## Goal of the exercise
Count lines holding the word "part". Only the number is wanted.
====== Records shown ======
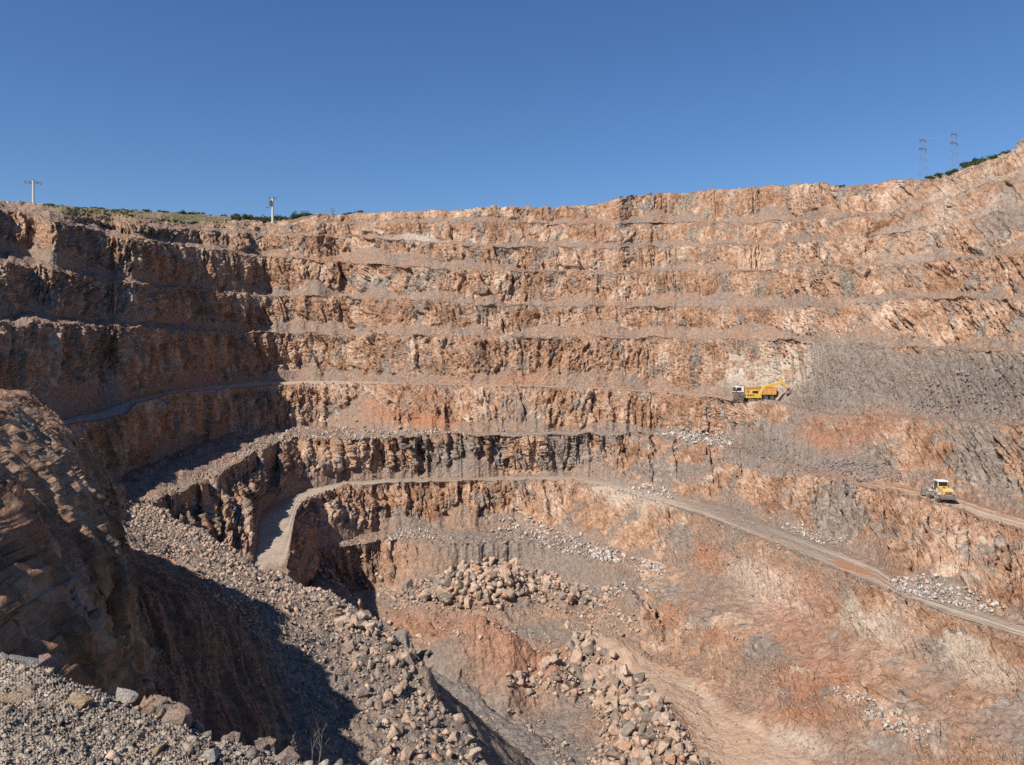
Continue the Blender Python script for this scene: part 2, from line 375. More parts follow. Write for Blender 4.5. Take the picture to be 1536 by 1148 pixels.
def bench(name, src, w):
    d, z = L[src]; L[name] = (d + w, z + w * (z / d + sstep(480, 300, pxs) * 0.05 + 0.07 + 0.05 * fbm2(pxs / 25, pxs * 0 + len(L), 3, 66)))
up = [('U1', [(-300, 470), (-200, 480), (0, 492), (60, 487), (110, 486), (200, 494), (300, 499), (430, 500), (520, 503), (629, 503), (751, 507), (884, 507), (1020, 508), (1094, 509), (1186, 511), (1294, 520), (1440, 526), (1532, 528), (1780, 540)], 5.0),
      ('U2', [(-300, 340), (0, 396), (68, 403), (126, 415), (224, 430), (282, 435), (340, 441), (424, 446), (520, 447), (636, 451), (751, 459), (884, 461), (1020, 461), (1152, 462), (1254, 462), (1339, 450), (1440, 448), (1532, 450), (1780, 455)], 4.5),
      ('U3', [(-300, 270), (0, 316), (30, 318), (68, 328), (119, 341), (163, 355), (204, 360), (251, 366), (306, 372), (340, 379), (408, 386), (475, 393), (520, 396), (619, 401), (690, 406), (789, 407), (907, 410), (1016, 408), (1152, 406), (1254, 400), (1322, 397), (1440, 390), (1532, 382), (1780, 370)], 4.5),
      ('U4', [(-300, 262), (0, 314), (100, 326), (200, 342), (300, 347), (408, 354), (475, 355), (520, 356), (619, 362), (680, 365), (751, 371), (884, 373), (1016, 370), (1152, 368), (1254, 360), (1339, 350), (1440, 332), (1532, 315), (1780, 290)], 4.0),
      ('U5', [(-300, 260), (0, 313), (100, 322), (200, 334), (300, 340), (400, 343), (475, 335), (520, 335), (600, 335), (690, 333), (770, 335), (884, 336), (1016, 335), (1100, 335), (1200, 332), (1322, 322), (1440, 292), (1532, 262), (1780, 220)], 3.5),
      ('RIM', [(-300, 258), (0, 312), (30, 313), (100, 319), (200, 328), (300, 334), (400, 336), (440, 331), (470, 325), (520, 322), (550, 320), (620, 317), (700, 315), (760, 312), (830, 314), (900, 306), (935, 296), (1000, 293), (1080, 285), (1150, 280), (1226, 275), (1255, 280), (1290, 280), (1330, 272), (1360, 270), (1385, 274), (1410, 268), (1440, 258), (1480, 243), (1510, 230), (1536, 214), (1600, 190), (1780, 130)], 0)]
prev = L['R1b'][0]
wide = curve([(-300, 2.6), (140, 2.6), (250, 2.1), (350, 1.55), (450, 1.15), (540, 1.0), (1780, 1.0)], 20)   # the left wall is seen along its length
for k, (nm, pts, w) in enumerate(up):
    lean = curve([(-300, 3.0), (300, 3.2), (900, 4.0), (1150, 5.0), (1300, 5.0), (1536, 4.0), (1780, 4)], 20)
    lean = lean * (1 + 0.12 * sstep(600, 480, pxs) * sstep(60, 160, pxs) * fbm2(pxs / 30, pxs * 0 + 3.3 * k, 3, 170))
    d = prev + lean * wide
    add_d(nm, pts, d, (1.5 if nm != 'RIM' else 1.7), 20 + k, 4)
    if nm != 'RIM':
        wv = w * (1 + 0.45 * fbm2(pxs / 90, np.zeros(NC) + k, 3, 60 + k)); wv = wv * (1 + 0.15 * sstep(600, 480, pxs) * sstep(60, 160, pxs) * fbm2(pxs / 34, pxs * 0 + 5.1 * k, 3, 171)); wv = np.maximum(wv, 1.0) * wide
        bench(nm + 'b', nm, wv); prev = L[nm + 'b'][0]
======
====== Records shown ======
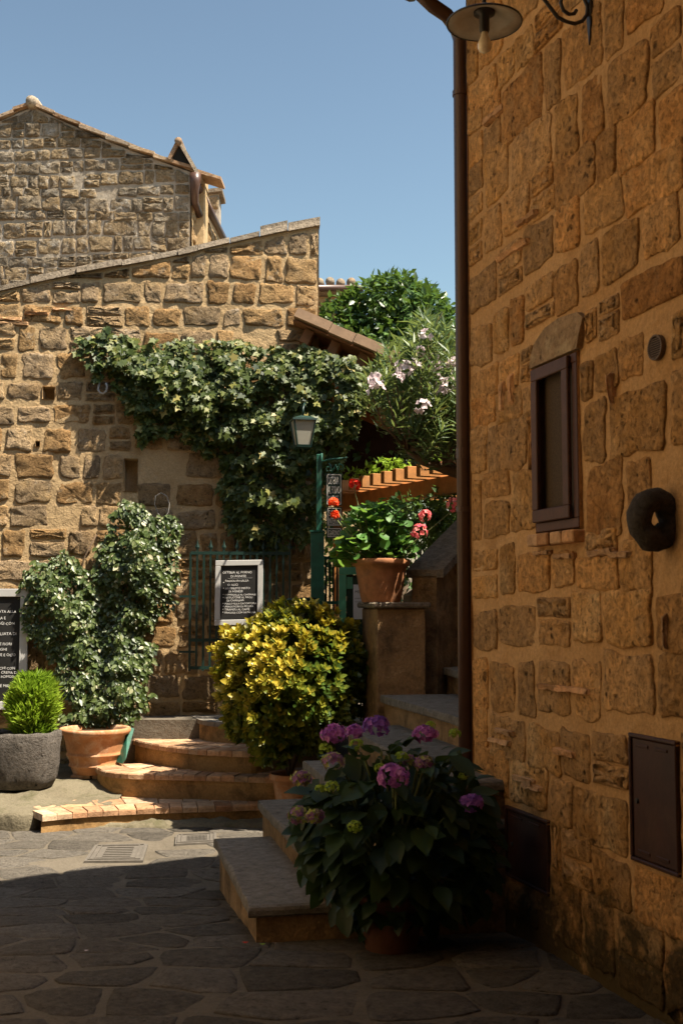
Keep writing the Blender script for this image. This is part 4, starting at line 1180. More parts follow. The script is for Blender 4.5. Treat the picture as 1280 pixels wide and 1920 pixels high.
======
====== Records shown ======
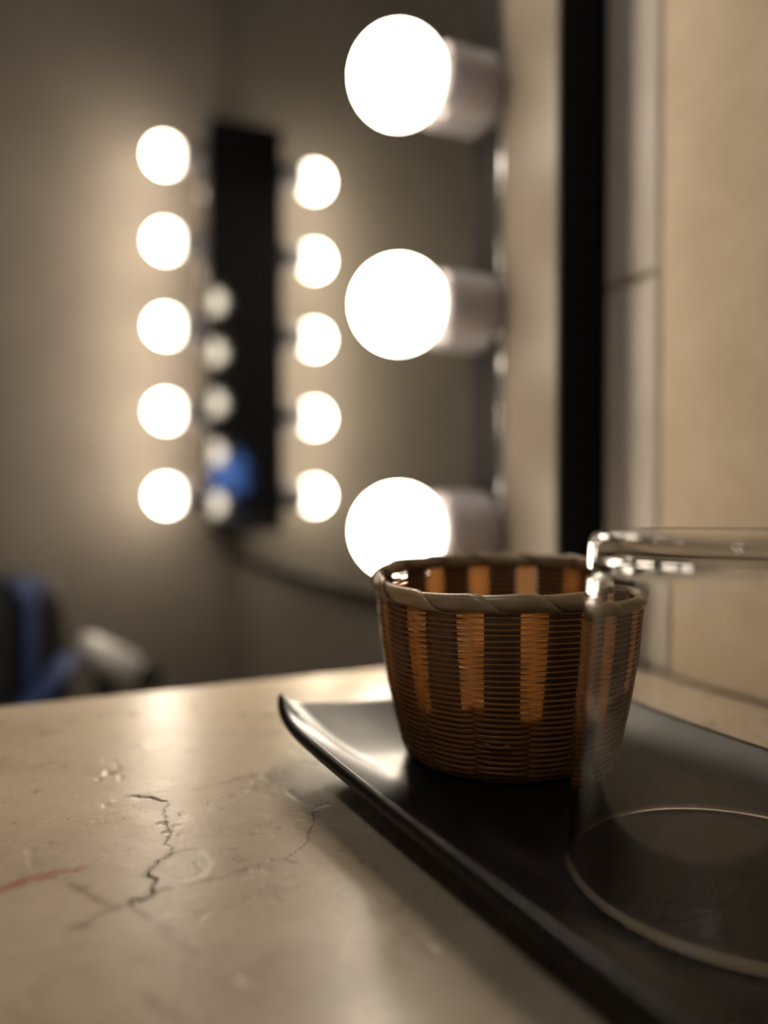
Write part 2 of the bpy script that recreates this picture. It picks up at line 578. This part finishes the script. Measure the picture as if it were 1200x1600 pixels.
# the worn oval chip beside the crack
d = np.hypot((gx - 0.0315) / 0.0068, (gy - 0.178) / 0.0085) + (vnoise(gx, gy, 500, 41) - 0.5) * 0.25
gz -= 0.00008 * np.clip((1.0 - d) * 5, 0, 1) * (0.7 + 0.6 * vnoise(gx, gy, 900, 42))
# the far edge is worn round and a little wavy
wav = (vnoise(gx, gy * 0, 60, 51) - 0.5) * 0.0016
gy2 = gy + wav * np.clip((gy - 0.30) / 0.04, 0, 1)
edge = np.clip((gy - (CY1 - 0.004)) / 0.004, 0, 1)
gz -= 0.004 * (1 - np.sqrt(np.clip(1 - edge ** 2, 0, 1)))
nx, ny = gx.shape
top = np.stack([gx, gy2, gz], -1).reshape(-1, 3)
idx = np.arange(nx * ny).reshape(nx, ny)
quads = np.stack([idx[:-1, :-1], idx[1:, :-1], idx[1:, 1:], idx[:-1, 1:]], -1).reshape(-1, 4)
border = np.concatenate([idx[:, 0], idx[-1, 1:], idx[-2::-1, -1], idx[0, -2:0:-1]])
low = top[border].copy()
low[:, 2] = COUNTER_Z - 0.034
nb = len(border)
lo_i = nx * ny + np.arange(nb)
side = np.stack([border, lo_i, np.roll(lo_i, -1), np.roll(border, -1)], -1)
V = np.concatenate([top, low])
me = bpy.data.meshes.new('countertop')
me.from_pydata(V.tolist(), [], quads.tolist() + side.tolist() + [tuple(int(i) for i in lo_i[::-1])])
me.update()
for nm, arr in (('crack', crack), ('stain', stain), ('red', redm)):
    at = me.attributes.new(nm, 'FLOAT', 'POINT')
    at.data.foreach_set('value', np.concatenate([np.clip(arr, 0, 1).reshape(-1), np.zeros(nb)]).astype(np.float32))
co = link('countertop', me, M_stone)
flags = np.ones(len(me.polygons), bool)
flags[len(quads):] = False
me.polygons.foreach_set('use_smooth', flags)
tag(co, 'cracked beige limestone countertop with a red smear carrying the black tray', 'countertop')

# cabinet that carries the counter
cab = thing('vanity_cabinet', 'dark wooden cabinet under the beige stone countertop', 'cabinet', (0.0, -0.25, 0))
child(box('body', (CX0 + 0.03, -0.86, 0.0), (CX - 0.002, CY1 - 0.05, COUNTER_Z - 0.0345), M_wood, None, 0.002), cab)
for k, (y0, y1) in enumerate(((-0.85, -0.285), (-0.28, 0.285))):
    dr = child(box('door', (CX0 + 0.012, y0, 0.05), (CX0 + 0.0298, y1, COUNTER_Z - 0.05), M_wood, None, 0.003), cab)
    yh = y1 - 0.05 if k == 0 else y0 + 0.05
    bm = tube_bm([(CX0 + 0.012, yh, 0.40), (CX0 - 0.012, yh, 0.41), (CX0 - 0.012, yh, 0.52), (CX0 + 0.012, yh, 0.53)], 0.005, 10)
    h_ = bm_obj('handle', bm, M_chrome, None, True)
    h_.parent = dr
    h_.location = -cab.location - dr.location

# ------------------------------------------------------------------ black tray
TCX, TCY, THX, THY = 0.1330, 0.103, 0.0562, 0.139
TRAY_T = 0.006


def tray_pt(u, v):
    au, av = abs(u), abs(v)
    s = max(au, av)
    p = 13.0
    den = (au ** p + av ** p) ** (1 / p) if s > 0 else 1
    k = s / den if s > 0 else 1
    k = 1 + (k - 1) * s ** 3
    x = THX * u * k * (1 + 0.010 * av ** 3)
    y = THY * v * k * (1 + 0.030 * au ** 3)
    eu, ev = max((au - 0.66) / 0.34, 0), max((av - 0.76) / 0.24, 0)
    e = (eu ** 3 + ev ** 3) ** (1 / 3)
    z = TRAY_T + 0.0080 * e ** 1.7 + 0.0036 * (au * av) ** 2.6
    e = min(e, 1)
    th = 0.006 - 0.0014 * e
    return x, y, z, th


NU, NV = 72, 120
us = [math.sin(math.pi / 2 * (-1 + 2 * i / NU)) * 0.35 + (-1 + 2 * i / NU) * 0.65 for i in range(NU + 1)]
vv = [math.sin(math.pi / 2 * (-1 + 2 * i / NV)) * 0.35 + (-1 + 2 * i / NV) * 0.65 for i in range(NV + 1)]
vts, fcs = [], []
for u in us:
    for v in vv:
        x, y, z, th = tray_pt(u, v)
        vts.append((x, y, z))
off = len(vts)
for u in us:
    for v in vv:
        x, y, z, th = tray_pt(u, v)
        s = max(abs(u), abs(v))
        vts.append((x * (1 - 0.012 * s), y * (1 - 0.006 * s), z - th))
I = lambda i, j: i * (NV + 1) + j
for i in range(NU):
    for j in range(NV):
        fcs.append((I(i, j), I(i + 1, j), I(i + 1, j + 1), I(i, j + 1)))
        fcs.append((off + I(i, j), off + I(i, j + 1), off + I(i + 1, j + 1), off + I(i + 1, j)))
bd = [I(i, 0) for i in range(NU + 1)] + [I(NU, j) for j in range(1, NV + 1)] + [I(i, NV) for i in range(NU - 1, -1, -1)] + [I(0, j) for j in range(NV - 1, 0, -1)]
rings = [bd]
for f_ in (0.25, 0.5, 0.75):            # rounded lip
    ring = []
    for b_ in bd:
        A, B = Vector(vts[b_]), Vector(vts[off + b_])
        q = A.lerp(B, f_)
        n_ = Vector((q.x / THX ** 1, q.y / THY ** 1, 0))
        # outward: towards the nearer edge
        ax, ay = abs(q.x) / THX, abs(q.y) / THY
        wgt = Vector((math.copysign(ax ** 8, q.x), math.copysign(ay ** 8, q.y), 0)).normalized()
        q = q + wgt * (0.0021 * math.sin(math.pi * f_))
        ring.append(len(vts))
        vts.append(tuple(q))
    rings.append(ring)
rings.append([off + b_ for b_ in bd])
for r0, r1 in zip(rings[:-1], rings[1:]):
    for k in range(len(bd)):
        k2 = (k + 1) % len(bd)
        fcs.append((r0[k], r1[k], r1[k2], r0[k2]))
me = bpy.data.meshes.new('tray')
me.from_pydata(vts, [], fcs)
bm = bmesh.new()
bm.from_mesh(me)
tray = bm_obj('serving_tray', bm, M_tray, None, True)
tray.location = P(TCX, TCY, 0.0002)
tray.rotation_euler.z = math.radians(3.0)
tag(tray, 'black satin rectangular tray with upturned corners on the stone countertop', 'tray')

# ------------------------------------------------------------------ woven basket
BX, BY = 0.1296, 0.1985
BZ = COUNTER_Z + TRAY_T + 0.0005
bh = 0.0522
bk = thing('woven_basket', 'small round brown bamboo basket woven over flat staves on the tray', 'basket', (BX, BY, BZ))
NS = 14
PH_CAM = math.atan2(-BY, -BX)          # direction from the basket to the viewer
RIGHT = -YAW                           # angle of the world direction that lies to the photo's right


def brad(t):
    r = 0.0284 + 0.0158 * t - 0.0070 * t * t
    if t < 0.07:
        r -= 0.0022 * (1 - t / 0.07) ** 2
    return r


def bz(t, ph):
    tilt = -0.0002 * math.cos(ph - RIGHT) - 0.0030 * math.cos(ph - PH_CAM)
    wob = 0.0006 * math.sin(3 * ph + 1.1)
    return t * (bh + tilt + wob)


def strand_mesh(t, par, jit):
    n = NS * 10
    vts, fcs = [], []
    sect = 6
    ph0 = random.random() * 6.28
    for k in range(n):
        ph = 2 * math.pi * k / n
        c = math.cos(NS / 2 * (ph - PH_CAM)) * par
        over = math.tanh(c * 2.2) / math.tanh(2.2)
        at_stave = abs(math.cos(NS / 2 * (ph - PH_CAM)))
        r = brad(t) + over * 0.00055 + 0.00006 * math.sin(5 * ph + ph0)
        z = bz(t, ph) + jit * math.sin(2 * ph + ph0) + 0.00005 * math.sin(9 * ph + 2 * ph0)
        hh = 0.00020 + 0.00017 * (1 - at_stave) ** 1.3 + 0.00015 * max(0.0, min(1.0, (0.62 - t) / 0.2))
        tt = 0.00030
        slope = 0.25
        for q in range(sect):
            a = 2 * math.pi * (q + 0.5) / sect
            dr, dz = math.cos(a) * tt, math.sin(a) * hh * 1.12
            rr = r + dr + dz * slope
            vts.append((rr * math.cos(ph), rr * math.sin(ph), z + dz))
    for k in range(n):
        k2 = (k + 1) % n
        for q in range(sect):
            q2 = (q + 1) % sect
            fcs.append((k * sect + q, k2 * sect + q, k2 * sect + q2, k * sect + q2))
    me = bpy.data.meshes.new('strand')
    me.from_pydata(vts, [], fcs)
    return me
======
## Correct output
3